The output is a series of tools and a process which includes: feeding back community concerns raised through illustrations and cards; looking at illustrations of Utopia and Dystopia based on community comments; graphic illustrations of their behaviour on e.g. miles travelled, pollution produced and the impact of planting trees as a solution; images of places people admired; a board game linking problems and solutions to their town; interfaces for digital maps and street views that allow people to ‘drag and drop’ e.g. new routes and paths for walking and cycling and identify places and buildings that needed more than just a lick of paint through their mobile phone; augmented reality tools specially related to their community and place that they could use to explore change. A recording of the presentation given at Transport Planning Day by Lynda Addison, OBE and Dan Phillips from the Royal College of Art  can be found here Transport Planning Day Video .Lynda and Dan's presentation is at 1:03:30 of the recording.

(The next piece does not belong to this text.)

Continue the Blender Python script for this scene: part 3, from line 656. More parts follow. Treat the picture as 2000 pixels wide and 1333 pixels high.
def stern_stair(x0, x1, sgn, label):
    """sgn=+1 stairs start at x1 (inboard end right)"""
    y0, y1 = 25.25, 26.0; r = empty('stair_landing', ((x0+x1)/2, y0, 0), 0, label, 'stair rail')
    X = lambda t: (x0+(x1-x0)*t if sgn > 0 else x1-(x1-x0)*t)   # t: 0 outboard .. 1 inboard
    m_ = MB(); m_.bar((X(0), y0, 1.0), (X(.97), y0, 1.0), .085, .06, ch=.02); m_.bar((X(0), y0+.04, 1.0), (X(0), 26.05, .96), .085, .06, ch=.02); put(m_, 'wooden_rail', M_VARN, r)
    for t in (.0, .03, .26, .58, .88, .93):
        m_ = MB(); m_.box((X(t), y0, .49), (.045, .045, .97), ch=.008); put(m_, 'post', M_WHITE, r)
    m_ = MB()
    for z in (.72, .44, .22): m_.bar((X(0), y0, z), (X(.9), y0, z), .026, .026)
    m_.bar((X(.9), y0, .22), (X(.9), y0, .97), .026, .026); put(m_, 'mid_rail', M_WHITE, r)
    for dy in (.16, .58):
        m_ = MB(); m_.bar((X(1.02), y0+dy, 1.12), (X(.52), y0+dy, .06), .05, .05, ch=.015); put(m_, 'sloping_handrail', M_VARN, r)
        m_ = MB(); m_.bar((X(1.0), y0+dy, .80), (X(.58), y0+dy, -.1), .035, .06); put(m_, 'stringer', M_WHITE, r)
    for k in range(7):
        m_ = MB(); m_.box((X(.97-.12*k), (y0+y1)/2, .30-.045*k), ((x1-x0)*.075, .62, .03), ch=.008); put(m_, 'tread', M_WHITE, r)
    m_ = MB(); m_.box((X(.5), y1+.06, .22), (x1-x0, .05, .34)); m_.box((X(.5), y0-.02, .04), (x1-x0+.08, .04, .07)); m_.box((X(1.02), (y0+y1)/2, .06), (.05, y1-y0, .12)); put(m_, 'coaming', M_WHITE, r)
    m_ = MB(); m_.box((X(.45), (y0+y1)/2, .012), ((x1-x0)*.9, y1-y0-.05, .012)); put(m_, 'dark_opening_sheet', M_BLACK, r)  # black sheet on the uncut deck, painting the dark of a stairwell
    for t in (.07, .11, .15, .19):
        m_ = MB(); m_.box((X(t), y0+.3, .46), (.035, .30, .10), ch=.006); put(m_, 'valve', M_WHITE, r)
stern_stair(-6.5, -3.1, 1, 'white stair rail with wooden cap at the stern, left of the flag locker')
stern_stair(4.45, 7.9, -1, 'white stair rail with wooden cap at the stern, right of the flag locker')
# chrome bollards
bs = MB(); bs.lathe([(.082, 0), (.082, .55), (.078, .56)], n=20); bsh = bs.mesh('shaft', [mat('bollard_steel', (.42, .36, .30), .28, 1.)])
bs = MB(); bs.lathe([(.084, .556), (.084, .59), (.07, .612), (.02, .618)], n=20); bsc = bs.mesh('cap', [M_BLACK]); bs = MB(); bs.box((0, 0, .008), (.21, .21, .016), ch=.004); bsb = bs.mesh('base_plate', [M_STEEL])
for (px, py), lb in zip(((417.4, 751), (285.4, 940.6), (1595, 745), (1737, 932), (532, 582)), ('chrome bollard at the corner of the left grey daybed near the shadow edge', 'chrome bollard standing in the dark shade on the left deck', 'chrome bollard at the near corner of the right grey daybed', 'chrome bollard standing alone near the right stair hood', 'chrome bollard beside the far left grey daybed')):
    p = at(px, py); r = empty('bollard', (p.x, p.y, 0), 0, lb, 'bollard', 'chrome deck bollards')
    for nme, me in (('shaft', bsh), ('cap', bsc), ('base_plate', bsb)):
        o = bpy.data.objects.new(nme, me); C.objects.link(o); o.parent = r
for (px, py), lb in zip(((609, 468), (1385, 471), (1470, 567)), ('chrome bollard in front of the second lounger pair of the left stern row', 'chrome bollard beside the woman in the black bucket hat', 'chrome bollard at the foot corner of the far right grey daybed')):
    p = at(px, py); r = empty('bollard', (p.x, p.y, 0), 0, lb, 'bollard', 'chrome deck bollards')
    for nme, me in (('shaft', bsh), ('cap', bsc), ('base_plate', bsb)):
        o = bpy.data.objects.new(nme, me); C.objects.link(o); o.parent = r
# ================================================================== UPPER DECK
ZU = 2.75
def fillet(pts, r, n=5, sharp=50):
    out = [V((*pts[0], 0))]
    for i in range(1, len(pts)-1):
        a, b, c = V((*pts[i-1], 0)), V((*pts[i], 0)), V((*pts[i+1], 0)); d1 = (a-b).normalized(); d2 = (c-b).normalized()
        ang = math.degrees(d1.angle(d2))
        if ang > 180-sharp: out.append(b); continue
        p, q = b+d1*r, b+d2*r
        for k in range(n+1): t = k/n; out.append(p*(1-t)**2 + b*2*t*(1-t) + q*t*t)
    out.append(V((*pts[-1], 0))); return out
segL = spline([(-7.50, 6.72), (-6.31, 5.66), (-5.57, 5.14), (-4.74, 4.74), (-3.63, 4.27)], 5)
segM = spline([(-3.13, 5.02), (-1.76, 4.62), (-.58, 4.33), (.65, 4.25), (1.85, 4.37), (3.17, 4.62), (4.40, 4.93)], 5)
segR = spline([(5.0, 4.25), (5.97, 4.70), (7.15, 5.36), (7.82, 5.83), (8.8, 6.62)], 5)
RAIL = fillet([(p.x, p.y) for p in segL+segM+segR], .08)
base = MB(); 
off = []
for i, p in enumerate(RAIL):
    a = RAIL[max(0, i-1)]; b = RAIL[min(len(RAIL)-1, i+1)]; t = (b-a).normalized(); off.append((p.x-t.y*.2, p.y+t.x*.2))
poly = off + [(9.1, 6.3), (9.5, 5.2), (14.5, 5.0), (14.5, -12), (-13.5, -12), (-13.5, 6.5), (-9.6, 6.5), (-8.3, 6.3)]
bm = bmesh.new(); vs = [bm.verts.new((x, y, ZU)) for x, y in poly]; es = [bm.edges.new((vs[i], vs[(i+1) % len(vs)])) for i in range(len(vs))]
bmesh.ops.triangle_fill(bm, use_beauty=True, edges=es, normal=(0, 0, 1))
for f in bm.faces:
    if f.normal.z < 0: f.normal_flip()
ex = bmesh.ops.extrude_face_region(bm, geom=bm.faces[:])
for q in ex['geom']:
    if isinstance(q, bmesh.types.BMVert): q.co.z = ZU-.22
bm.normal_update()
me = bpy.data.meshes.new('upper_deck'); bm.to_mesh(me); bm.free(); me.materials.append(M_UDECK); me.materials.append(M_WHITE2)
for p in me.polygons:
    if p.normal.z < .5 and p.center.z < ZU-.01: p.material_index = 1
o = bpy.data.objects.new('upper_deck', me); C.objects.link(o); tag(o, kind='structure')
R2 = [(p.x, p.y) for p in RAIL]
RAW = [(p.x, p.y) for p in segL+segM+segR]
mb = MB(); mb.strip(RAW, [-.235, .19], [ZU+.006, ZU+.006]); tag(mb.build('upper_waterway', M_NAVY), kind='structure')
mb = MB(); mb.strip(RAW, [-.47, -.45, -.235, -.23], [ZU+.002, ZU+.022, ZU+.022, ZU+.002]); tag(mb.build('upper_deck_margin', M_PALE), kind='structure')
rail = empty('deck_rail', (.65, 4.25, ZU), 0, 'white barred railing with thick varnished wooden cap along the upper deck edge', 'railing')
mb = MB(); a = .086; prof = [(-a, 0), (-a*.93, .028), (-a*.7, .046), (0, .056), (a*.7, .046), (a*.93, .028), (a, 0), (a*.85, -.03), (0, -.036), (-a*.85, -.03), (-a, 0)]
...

The first stage of the project is now concluded with a full report due on the work done to produce the prototype of this new way of working with people. We are now exploring how to move the project forward. This includes working further with the same three communities hopefully – Biggleswade, Haltwhistle and Lyme Regis; exploring the possibility of working with a few more places through our partners on the project; exploring further funding options so that we can test and develop the prototype and then hopefully roll it out to communities, authorities and professionals.